START RAW DATA
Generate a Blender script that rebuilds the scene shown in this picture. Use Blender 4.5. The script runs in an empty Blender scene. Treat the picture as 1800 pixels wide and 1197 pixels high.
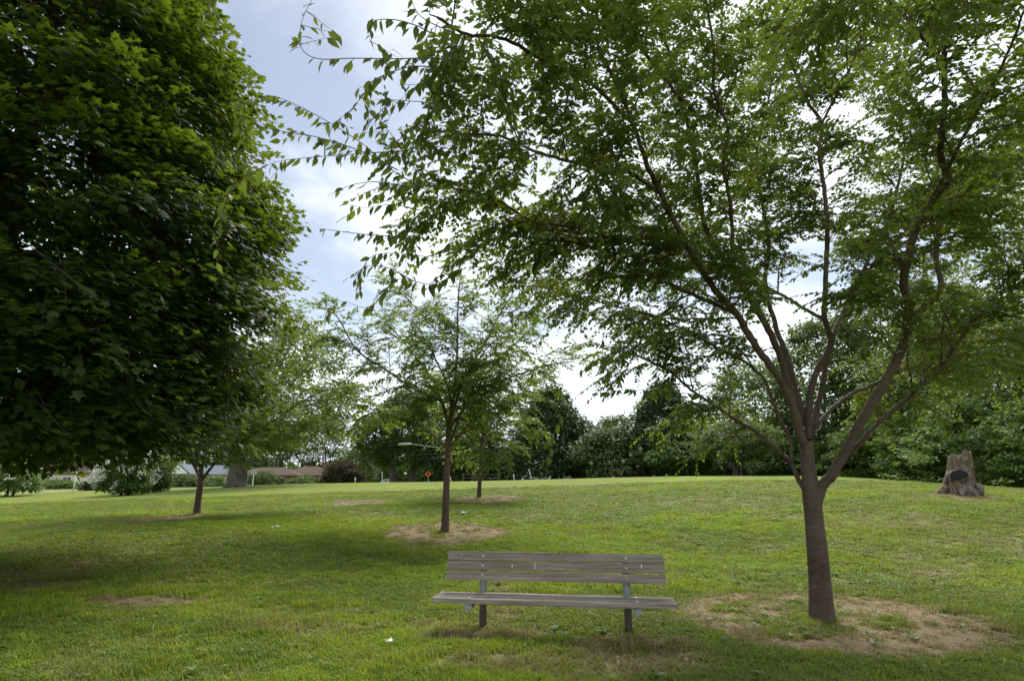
import bpy, math, random
import numpy as np
from mathutils import Vector, Matrix

random.seed(7)
rng = np.random.default_rng(11)
R = math.radians
scene = bpy.context.scene
COL = scene.collection

# ------------------------------------------------------------------ camera
CAM_H, PITCH, F = 1.55, R(14.0), 1000.0
cam_data = bpy.data.cameras.new('camera')
cam_data.sensor_width = 36.0
cam_data.lens = 20.0
cam_data.clip_start = 0.05
cam_data.clip_end = 3000.0
cam = bpy.data.objects.new('camera', cam_data)
COL.objects.link(cam)
cam.location = (0, 0, CAM_H)
cam.rotation_euler = (R(90) + PITCH, 0, 0)
scene.camera = cam

# ------------------------------------------------------------------ world, sun, exposure
SUN_EL, SUN_AZ = R(52), R(17)          # azimuth from +Y towards +X
world = bpy.data.worlds.new('World')
scene.world = world
world.use_nodes = True
wn, wl = world.node_tree.nodes, world.node_tree.links
wn.clear()
def wnode(t, **kw):
    n = wn.new(t)
    for k, v in kw.items():
        setattr(n, k, v)
    return n
def wmath(op, a, b=None, clamp=False):
    n = wn.new('ShaderNodeMath'); n.operation = op; n.use_clamp = clamp
    for i, v in enumerate((a, b)):
        if v is None: continue
        if isinstance(v, (int, float)): n.inputs[i].default_value = v
        else: wl.new(v, n.inputs[i])
    return n.outputs[0]
sky = wnode('ShaderNodeTexSky', sky_type='NISHITA', sun_disc=False)
sky.sun_elevation = SUN_EL
sky.sun_rotation = SUN_AZ
sky.air_density, sky.dust_density, sky.ozone_density = 1.0, .8, 1.0
tc = wnode('ShaderNodeTexCoord')
sep = wnode('ShaderNodeSeparateXYZ'); wl.new(tc.outputs['Generated'], sep.inputs[0])
zz = wmath('ADD', wmath('MAXIMUM', sep.outputs[2], 0.0), 0.16)
comb = wnode('ShaderNodeCombineXYZ')
wl.new(wmath('DIVIDE', sep.outputs[0], zz), comb.inputs[0])
wl.new(wmath('DIVIDE', sep.outputs[1], zz), comb.inputs[1])
mapn = wnode('ShaderNodeMapping'); wl.new(comb.outputs[0], mapn.inputs[0])
mapn.inputs['Location'].default_value = (7.08, 2.2, 0)
n1 = wnode('ShaderNodeTexNoise'); wl.new(mapn.outputs[0], n1.inputs['Vector'])
n1.inputs['Scale'].default_value = 0.85; n1.inputs['Detail'].default_value = 7; n1.inputs['Roughness'].default_value = 0.56
n1.inputs['Distortion'].default_value = 0.3
mask = wnode('ShaderNodeMapRange', interpolation_type='SMOOTHSTEP')
lowz = wmath('POWER', wmath('SUBTRACT', 1.0, wmath('MAXIMUM', sep.outputs[2], 0.0)), 2.0)      # cloud banks stack up towards the horizon
wl.new(wmath('ADD', n1.outputs['Fac'], wmath('MULTIPLY', lowz, 0.26)), mask.inputs['Value'])
mask.inputs['From Min'].default_value = 0.45; mask.inputs['From Max'].default_value = 0.66
n2 = wnode('ShaderNodeTexNoise'); wl.new(mapn.outputs[0], n2.inputs['Vector'])
n2.inputs['Scale'].default_value = 1.5; n2.inputs['Detail'].default_value = 7
cl = wnode('ShaderNodeMix', data_type='RGBA')
wl.new(n2.outputs['Fac'], cl.inputs['Factor'])
cl.inputs['A'].default_value = (3.7, 4.3, 4.85, 1); cl.inputs['B'].default_value = (8.2, 8.3, 8.5, 1)
hz = wmath('POWER', wmath('SUBTRACT', 1.0, wmath('MAXIMUM', sep.outputs[2], 0.0)), 5.0)   # low sky is milky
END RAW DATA
_PROBLEM STATEMENT_
In this exercise, set down all of the data exactly, without the pictures.

_EXPECTED ANSWER_
Generate a Blender script that rebuilds the scene shown in this picture. Use Blender 4.5. The script runs in an empty Blender scene. Treat the picture as 1800 pixels wide and 1197 pixels high.
import bpy, math, random
import numpy as np
from mathutils import Vector, Matrix

random.seed(7)
rng = np.random.default_rng(11)
R = math.radians
scene = bpy.context.scene
COL = scene.collection

# ------------------------------------------------------------------ camera
CAM_H, PITCH, F = 1.55, R(14.0), 1000.0
cam_data = bpy.data.cameras.new('camera')
cam_data.sensor_width = 36.0
cam_data.lens = 20.0
cam_data.clip_start = 0.05
cam_data.clip_end = 3000.0
cam = bpy.data.objects.new('camera', cam_data)
COL.objects.link(cam)
cam.location = (0, 0, CAM_H)
cam.rotation_euler = (R(90) + PITCH, 0, 0)
scene.camera = cam

# ------------------------------------------------------------------ world, sun, exposure
SUN_EL, SUN_AZ = R(52), R(17)          # azimuth from +Y towards +X
world = bpy.data.worlds.new('World')
scene.world = world
world.use_nodes = True
wn, wl = world.node_tree.nodes, world.node_tree.links
wn.clear()
def wnode(t, **kw):
    n = wn.new(t)
    for k, v in kw.items():
        setattr(n, k, v)
    return n
def wmath(op, a, b=None, clamp=False):
    n = wn.new('ShaderNodeMath'); n.operation = op; n.use_clamp = clamp
    for i, v in enumerate((a, b)):
        if v is None: continue
        if isinstance(v, (int, float)): n.inputs[i].default_value = v
        else: wl.new(v, n.inputs[i])
    return n.outputs[0]
sky = wnode('ShaderNodeTexSky', sky_type='NISHITA', sun_disc=False)
sky.sun_elevation = SUN_EL
sky.sun_rotation = SUN_AZ
sky.air_density, sky.dust_density, sky.ozone_density = 1.0, .8, 1.0
tc = wnode('ShaderNodeTexCoord')
sep = wnode('ShaderNodeSeparateXYZ'); wl.new(tc.outputs['Generated'], sep.inputs[0])
zz = wmath('ADD', wmath('MAXIMUM', sep.outputs[2], 0.0), 0.16)
comb = wnode('ShaderNodeCombineXYZ')
wl.new(wmath('DIVIDE', sep.outputs[0], zz), comb.inputs[0])
wl.new(wmath('DIVIDE', sep.outputs[1], zz), comb.inputs[1])
mapn = wnode('ShaderNodeMapping'); wl.new(comb.outputs[0], mapn.inputs[0])
mapn.inputs['Location'].default_value = (7.08, 2.2, 0)
n1 = wnode('ShaderNodeTexNoise'); wl.new(mapn.outputs[0], n1.inputs['Vector'])
n1.inputs['Scale'].default_value = 0.85; n1.inputs['Detail'].default_value = 7; n1.inputs['Roughness'].default_value = 0.56
n1.inputs['Distortion'].default_value = 0.3
mask = wnode('ShaderNodeMapRange', interpolation_type='SMOOTHSTEP')
lowz = wmath('POWER', wmath('SUBTRACT', 1.0, wmath('MAXIMUM', sep.outputs[2], 0.0)), 2.0)      # cloud banks stack up towards the horizon
wl.new(wmath('ADD', n1.outputs['Fac'], wmath('MULTIPLY', lowz, 0.26)), mask.inputs['Value'])
mask.inputs['From Min'].default_value = 0.45; mask.inputs['From Max'].default_value = 0.66
n2 = wnode('ShaderNodeTexNoise'); wl.new(mapn.outputs[0], n2.inputs['Vector'])
n2.inputs['Scale'].default_value = 1.5; n2.inputs['Detail'].default_value = 7
cl = wnode('ShaderNodeMix', data_type='RGBA')
wl.new(n2.outputs['Fac'], cl.inputs['Factor'])
cl.inputs['A'].default_value = (3.7, 4.3, 4.85, 1); cl.inputs['B'].default_value = (8.2, 8.3, 8.5, 1)
hz = wmath('POWER', wmath('SUBTRACT', 1.0, wmath('MAXIMUM', sep.outputs[2], 0.0)), 5.0)   # low sky is milky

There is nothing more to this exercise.